Give back the entire listing verbatim.

— Begin Data —

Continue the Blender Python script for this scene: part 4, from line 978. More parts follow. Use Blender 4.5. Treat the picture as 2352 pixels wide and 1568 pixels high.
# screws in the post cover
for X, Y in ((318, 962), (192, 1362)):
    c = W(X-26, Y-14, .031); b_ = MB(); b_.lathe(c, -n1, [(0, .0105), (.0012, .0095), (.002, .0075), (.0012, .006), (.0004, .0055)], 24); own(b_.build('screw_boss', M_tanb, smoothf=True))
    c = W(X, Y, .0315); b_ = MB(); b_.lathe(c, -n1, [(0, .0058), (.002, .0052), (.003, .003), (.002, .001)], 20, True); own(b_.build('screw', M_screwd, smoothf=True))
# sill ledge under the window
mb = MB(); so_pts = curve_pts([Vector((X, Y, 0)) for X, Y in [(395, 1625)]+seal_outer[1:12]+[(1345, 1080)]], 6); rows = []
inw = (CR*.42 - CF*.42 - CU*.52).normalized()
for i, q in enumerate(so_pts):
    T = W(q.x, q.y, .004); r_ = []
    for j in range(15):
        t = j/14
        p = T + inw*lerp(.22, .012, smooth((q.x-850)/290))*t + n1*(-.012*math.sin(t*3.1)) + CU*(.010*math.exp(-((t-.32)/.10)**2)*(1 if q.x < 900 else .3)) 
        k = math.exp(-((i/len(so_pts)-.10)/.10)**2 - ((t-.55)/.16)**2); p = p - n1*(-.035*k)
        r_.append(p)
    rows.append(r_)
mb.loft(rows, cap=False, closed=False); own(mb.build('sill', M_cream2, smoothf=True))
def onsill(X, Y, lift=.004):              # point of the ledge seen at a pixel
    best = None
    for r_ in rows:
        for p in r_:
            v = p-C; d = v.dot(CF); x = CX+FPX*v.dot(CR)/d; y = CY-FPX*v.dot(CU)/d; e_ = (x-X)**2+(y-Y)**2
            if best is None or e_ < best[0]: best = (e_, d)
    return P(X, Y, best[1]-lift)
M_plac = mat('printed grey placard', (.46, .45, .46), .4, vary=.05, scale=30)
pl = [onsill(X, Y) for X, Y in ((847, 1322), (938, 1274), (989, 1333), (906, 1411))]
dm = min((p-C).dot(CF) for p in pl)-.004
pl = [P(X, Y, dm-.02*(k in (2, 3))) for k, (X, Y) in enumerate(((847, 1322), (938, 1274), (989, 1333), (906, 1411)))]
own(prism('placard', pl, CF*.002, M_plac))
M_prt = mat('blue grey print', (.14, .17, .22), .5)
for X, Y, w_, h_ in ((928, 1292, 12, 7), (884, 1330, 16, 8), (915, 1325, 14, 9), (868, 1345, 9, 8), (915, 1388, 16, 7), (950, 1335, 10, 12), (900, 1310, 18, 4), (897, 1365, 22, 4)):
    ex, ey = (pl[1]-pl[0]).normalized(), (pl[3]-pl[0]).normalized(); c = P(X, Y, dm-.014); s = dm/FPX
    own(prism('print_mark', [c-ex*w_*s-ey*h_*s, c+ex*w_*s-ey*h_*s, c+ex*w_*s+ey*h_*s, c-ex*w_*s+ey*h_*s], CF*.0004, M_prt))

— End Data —

> Exercise response:
Continue the Blender Python script for this scene: part 4, from line 978. More parts follow. Use Blender 4.5. Treat the picture as 2352 pixels wide and 1568 pixels high.
# screws in the post cover
for X, Y in ((318, 962), (192, 1362)):
    c = W(X-26, Y-14, .031); b_ = MB(); b_.lathe(c, -n1, [(0, .0105), (.0012, .0095), (.002, .0075), (.0012, .006), (.0004, .0055)], 24); own(b_.build('screw_boss', M_tanb, smoothf=True))
    c = W(X, Y, .0315); b_ = MB(); b_.lathe(c, -n1, [(0, .0058), (.002, .0052), (.003, .003), (.002, .001)], 20, True); own(b_.build('screw', M_screwd, smoothf=True))
# sill ledge under the window
mb = MB(); so_pts = curve_pts([Vector((X, Y, 0)) for X, Y in [(395, 1625)]+seal_outer[1:12]+[(1345, 1080)]], 6); rows = []
inw = (CR*.42 - CF*.42 - CU*.52).normalized()
for i, q in enumerate(so_pts):
    T = W(q.x, q.y, .004); r_ = []
    for j in range(15):
        t = j/14
        p = T + inw*lerp(.22, .012, smooth((q.x-850)/290))*t + n1*(-.012*math.sin(t*3.1)) + CU*(.010*math.exp(-((t-.32)/.10)**2)*(1 if q.x < 900 else .3)) 
        k = math.exp(-((i/len(so_pts)-.10)/.10)**2 - ((t-.55)/.16)**2); p = p - n1*(-.035*k)
        r_.append(p)
    rows.append(r_)
mb.loft(rows, cap=False, closed=False); own(mb.build('sill', M_cream2, smoothf=True))
def onsill(X, Y, lift=.004):              # point of the ledge seen at a pixel
    best = None
    for r_ in rows:
        for p in r_:
            v = p-C; d = v.dot(CF); x = CX+FPX*v.dot(CR)/d; y = CY-FPX*v.dot(CU)/d; e_ = (x-X)**2+(y-Y)**2
            if best is None or e_ < best[0]: best = (e_, d)
    return P(X, Y, best[1]-lift)
M_plac = mat('printed grey placard', (.46, .45, .46), .4, vary=.05, scale=30)
pl = [onsill(X, Y) for X, Y in ((847, 1322), (938, 1274), (989, 1333), (906, 1411))]
dm = min((p-C).dot(CF) for p in pl)-.004
pl = [P(X, Y, dm-.02*(k in (2, 3))) for k, (X, Y) in enumerate(((847, 1322), (938, 1274), (989, 1333), (906, 1411)))]
own(prism('placard', pl, CF*.002, M_plac))
M_prt = mat('blue grey print', (.14, .17, .22), .5)
for X, Y, w_, h_ in ((928, 1292, 12, 7), (884, 1330, 16, 8), (915, 1325, 14, 9), (868, 1345, 9, 8), (915, 1388, 16, 7), (950, 1335, 10, 12), (900, 1310, 18, 4), (897, 1365, 22, 4)):
    ex, ey = (pl[1]-pl[0]).normalized(), (pl[3]-pl[0]).normalized(); c = P(X, Y, dm-.014); s = dm/FPX
    own(prism('print_mark', [c-ex*w_*s-ey*h_*s, c+ex*w_*s-ey*h_*s, c+ex*w_*s+ey*h_*s, c-ex*w_*s+ey*h_*s], CF*.0004, M_prt))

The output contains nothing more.